Ognuno deve avere la sua tazza. Ogni tazza deve essere diversa dalle altre. Il particolare che la distingue deve apparire evidente a tutti, talmente chiaro da risultare distintivo. Perché sulle tazze non ci sono sfumature.
Questa è l’unica regola che vige all’interno di un gruppo di infermieri, che hanno innescato un traffico di “sostituzioni di vite umane”: quando qualcuno muore, una squadra si occupa di portare nella casa del defunto un degno sostituto che possa accompagnare chi è rimasto il tempo necessario per accettare la scomparsa. “Alps” è un gruppo di aiuto, composto da un capo viscido e silenzioso, un allenatore arrogante ma insicuro, una giovane atleta dalle belle speranze (l’incantevole Ariane Labed, già interprete di Attenberg) e un’infermiera silenziosa e osservatrice. Al contrario che in Seconds di Frakenheimer, qui non c’è bisogno di accurate operazioni chirurgiche per essere scambiati per qualcun’altro, basta camuffarsi prendendo soltanto le apparenze del defunto: il completino da tennis, gli occhiali da vista, il cappello militare o le scarpe da ginnastica. L’identità è definita dalla superficie dei modi di fare, dalle battute ricorrenti, dalla lista infinita di “mi piace” che identificano i nostri profili sui social network (da qui la battuta reiterata nel film: “quale è il tuo attore preferito?”): componiamo superfici colorate, che si sostituiscono a noi stessi, riconsegnando all’Altro un’immagine di sé tanto definita quanto rassicurante. È tutto qui quello che resta dopo la nostra morte? Quello che mancherà ai nostri cari? La frase ripetuta ossessivamente durante l’orgasmo, tanto finta nella sua verità, o la dolcezza di chi si morde le unghie rivelando l’insicurezza adolescenziale o, ancora, l’accurato taglio del barbiere che diventa insostituibile?
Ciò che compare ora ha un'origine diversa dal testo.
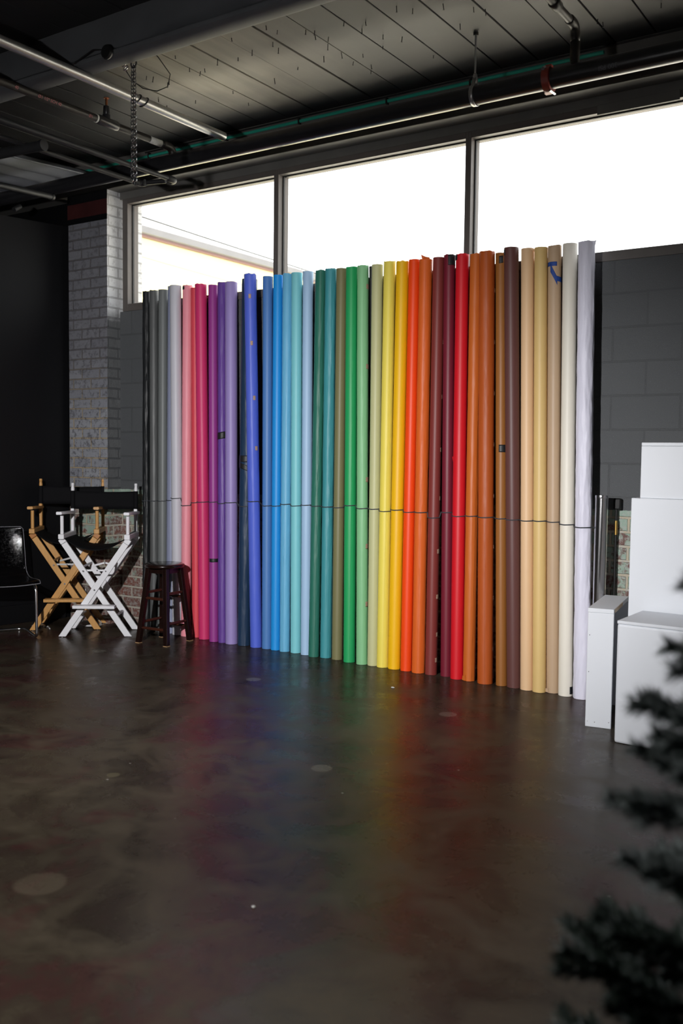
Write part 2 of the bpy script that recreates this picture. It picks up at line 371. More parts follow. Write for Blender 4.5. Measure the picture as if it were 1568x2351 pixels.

La prima parte di Alps di Yorgos Lanthimos tematizza questa superficialità disarmante, in cui l’individuo perde la propria essenza trasferendo le sue peculiarità sul corpo di un altro, in un continuo straniamento tra attore e persona in una messa in scena reiterata per allontanare l’idea della morte e il dolore. In case dove televisioni e computer sono assenti si consuma il rituale privato dell’alienazione, in cui l’altro (colui che recita, come colui che è morto) è accettato soltanto come riflesso di un ricordo personale, riducendone la sua alterità. Lo straniamento brechtiano degli attori riporta una continua scissione, che diventa anche l’unica maniera possibile per dimenticare la propria solitudine e tristezza. La silenziosa infermiera, che infrange i pochi tabù dell’associazione, spinge la situazione al limite, innescando l’unico svolgimento narrativo possibile nel film: persino il privato è recita in una mise en abyme che svela la radicale sostituibilità nelle vite degli altri. L’unica possibile ribellione passa ancora nell’infrangere un tabù: quando si sceglie di uscire dal ruolo di figlia per diventare amante. O quando si prova a colmare un campo cinematografico con il suo controcampo, segno dell’urgenza di una reale comunicazione con gli altri, che non viene accolta da chi aveva stabilito le leggi della relazione.
Un film di presenze isolate in spazi privati che restituisce una rappresentazione stilizzata dei nostri giorni, senza spingersi sul versante dell’eccessiva astrazione estetizzante, per restituire l’atmosfera impalpabile (e crudele) di relazioni senza volti e amicizie senza esperienze, di esistenze imbastite sulla continua performance. Siamo tutti ginnasti che vorrebbero poter scegliere la musica su cui ballare, come suggerisce il prologo del film, ma non ce ne è data l’opportunità. E quando la passione dei Carmina Burana si trasforma nella ritmicità pop, la performance – benché perfetta – è comunque eseguita per compiacere un solo spettatore e chiude in un abbraccio letale ogni speranza comunitaria.